Publicity photograph of British composer Benjamin Britten
Publicity photograph of British composer Benjamin Britten, 1968. Public domain via Wikimedia Commons.

In my updated version of the Grove entry, perhaps the most substantial changes are to the slightly apologetic discussions of The Rape of Lucretia, Paul Bunyan, and Gloriana. Reflecting what I think are larger shifts in Britten scholarship, I occasionally replaced Brett’s personal and psychological explanations with historical and practical ones. On the founding of Britten’s Aldeburgh Festival, for instance, Brett writes, “It was an inspired response to Britten’s vulnerability, personally as well as musically, to the kind of hostility he had experienced early in his operatic ventures.” Drawing in part on recent scholarship by Paul Kildea, I cut this and wrote, “It was in many ways a practical move, providing a base for the English Opera Group after its association with Glyndebourne broke down, and taking advantage of the Arts Council’s interest in funding cultural projects outside London.” In making this change, of course, I also elided Brett’s slightly protective reference both to Britten’s inspiration and to the “hostility” he experienced. Elsewhere, Brett’s image of an oppositional Britten, speaking truth from the margins, is counterbalanced—perhaps, in the end, superseded—by a sense of Britten’s music as negotiating “the contradictions of modernism and mid-20th-century modernity: finding a middle ground between communication and exploration and between tradition and the new, and responding in sophisticated ways to its political and cultural moment.”

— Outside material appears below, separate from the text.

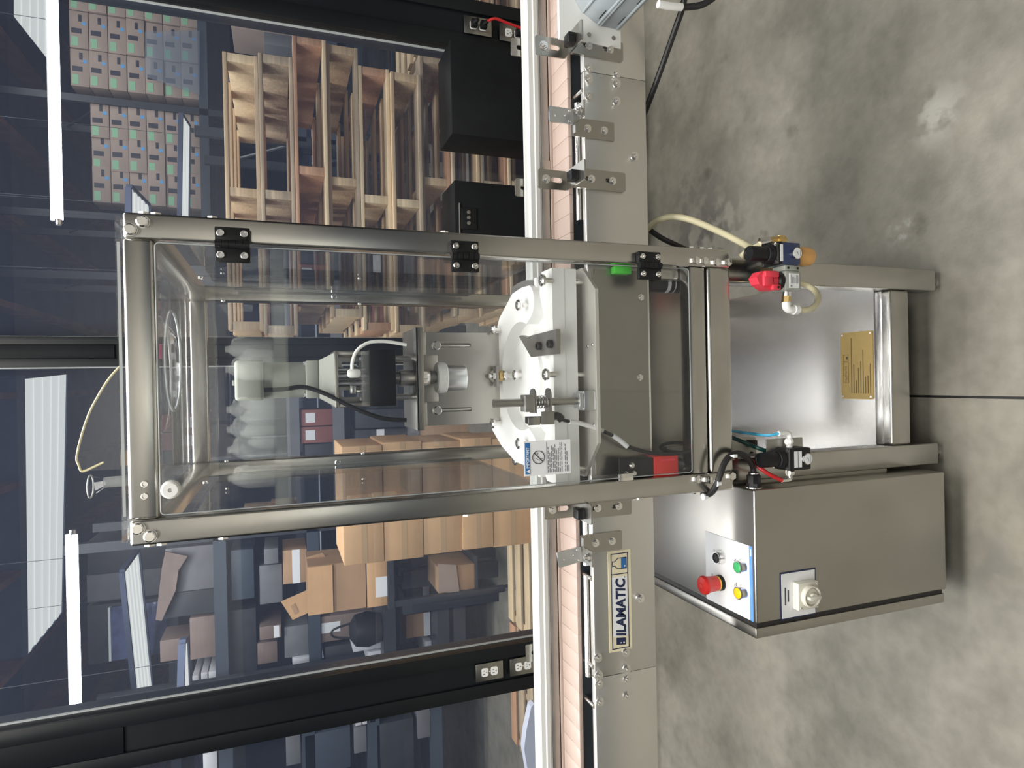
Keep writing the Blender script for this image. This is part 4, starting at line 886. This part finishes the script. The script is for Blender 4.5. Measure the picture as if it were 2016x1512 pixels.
s2 = plug(p2, -.0195, 'black plug in the lower right outlet plate just above the rail')
m = MB(); m.tube([s1, s1+Vector((.008, -.012, -.03)), s1+Vector((.0, -.008, -.09)), s1+Vector((-.008, 0, -.2)), s1+Vector((-.01, 0, -.5))], .0055, 8)
tag(part('extension_cord', m, REDH), 'red power cord hanging from the upper right outlet plate', 'cord')
# black boxes standing against the partition glass
def blackbox(x0, y0, y1, lab):
    a = at(x0, y0, Y=1.215); b = at(x0, y1, Y=1.215)
    t = thing('black_box', lab, 'box', ((a.x+b.x)/2, 1.27, .15), 'black boxes by the glass')
    part('body', MB().box(min(a.x, b.x), max(a.x, b.x), 1.215, 1.404, .15, a.z, .004), BLKWOOD, t); return t, a, b
blackbox(886, 76, 262, 'tall black painted box against the glass below the right outlets')
t, a, b = blackbox(894, 354, 500, 'black painted box with a row of jacks beside the right guard post')
q = at(922, 428, Y=1.215)
jp = part('jack_panel', MB().box(q.x-.045, q.x+.035, 1.211, 1.216, q.z-.032, q.z+.030, .002), BLACK, t)
for i in range(3): part('jack', MB().lathe([(.007, 0), (.007, .004), (.004, .005)], (q.x-.022+i*.020, 1.211, q.z), '-Y', 14), DSTEEL, jp)
part('lid_stay', MB().cyl((q.x+.05, 1.212, q.z+.035), (q.x-.07, 1.212, q.z+.035), .0025, n=8), BRIGHT, t)

# ================================================================== BEYOND THE GLASS
# strip lights hanging from the roof
def strip(x0, x1, z, y, lab):
    t = thing('strip_light', lab, 'strip light', ((x0+x1)/2, y, z), 'strip lights beyond the glass')
    part('tube', MB().cyl((x0+.03, y, z), (x1-.03, y, z), .023, n=20), TUBEL, t)
    for a, b in ((x0, x0+.03), (x1-.03, x1)): part('end_cap', MB().lathe([(.014, 0), (.018, .006), (.018, .03)], (a, y, z), 'X', 16), BRIGHT, t)
    part('housing', MB().box(x0+.02, x1-.02, y-.012, y+.012, z+.019, z+.034, .004), WPLAST, t)
    for x in (x0+.15, x1-.15): part('hanger_wire', MB().cyl((x, y, z+.034), (x, y, CZ), .0015, n=6), RACK, t)
pa = at(115, 443, Y=3.0); pb = at(143, 1043, Y=3.0)
strip(pa.x, pa.x+1.25, pa.z, 3.0, 'glowing strip light hanging beyond the glass on the upper right')
strip(pb.x-1.25, pb.x, pb.z, 3.0, 'glowing strip light hanging beyond the glass on the upper left')
# pallets
def pallet_master(name, w, d, wood, nb, lab, h=.142):
    t = thing(name, lab, 'pallet', (0, 0, 0)); hb = .016; hs = h-2*hb-.0015
    bw = .098
    for i in range(nb):
        y = (d-bw)*i/(nb-1); part('deck_board', MB().box(0, w, y, y+bw-random.uniform(0, .012), h-hb-.0015, h-.0015, .0015), WOODS[(wood+random.choice((0, 0, 0, 1))) % 4], t, local=True)
    for x in (0, w/2-.019, w-.038): part('stringer', MB().box(x, x+.038, .004, d-.004, hb, hb+hs, .002), WOODS[(wood+random.choice((0, 0, 3))) % 4], t, local=True)
    for y in (0, d/2-.05, d-.1): part('base_board', MB().box(0, w, y, y+.095, 0, hb, .0015), WOODS[(wood+random.choice((0, 1))) % 4], t, local=True)
    return t
ztop = at(440, 260, Y=1.95).z
ord_ = ['topmost', 'second', 'third', 'fourth', 'fifth', 'sixth', 'seventh', 'eighth', 'ninth', 'tenth', 'eleventh', 'twelfth']
pm_ = {}
n = 12; h = (ztop-FZ)/n
rights = {0: (446, 100), 1: (512, 107), 2: (580, 70), 3: (650, 84), 4: (712, 127), 5: (770, 143), 6: (835, 104), 7: (880, 120)}
woods = [0, 1, 2, 0, 3, 0, 1, 0, 1, 3, 0, 1]; names = ['pine', 'weathered', 'reddish', 'pine', 'pale', 'pine', 'weathered', 'pine', 'weathered', 'pale', 'pine', 'weathered']
for i in range(n):
    r, y = rights.get(i, (900, random.uniform(95, 135))); xr = at(r, y, Y=1.95).x; z = FZ+h*(n-1-i); wd = 1.23+random.uniform(-.03, .02)
    lab = '%s wooden pallet, %s from the top of the stack behind the glass on the right' % (names[i], ord_[i])
    p = pallet_master('wooden_pallet', wd, 1.0, woods[i], 4, lab, h); p.location = (xr-wd, 1.95+random.uniform(-.02, .02), z); p['group'] = 'stacked pallets behind the glass'
# crate boards seen right of the third column
p = pallet_master('wooden_pallet', 1.2, .9, 2, 6, 'reddish wooden pallet standing on the floor right of the black column with plugs', .142); p.location = (1.62, 1.75, FZ)
p = pallet_master('wooden_pallet', 1.2, .9, 2, 6, 'reddish wooden pallet stacked on another right of the black column with plugs', .142); p.location = (1.60, 1.75, FZ+.1425)
for k in range(2, 6):
    p = pallet_master('wooden_pallet', 1.2, .9, (2, 3)[k % 2], 6, 'wooden pallet at height %s in the right edge stack beside the plugs' % ord_[k], .142); p.location = (1.60+.01*k, 1.75, FZ+.1425*k)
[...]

Brett’s article was always one of the more personal and idiosyncratic in Grove. This was part of its attraction. Once I was to take at least partial responsibility for it, though, I found myself wanting a bit more distance, and this put me in a bind. What could be worse than erasing Brett’s singular voice at its most personal? After all, Brett’s approach was quite explicitly rooted in his own identity as a gay man who, like Britten, had struggled to live openly and without shame, and to find connections between his homosexuality and public life. But the intimate and sometimes defensive tone of the article, I decided, made it feel precisely “dated,” rooted in the particular musicological and social environment of the mid-1990s (the same environment that produced Humphrey Carpenter’s then slightly scandalous biography of Britten, now largely displaced). So I adjusted it, revising sections that felt to me most rooted in musicology circa 1995.

These included forays into amateur psychoanalysis and affirming descriptions (along with unverifiable judgments) of Britten’s sexual life. Brett had long been committed to the idea that Britten, as a marginalized figure himself, would identify with other oppressed groups, but he seems to have changed his mind shortly before writing the Grove article, and his disappointment in Britten’s failure to identify with other “others” is palpable. “This limitation,” Brett writes, “is perhaps the chief reason his greatness needs to be qualified.” This sense of disappointment, too, I tended to elide, since I don’t find Britten more sympathetic to women and non-Western “others” than any other composer, nor do I expect him to be, based on his sexual preference, particularly given his position of relative privilege.

I spent months taking passages out and putting them back, trying to find the right approach to what seemed like a fairly impossible task. I expect the Grove Music Online Britten article will continue to evolve over the years. However, Brett’s influential print article will remain.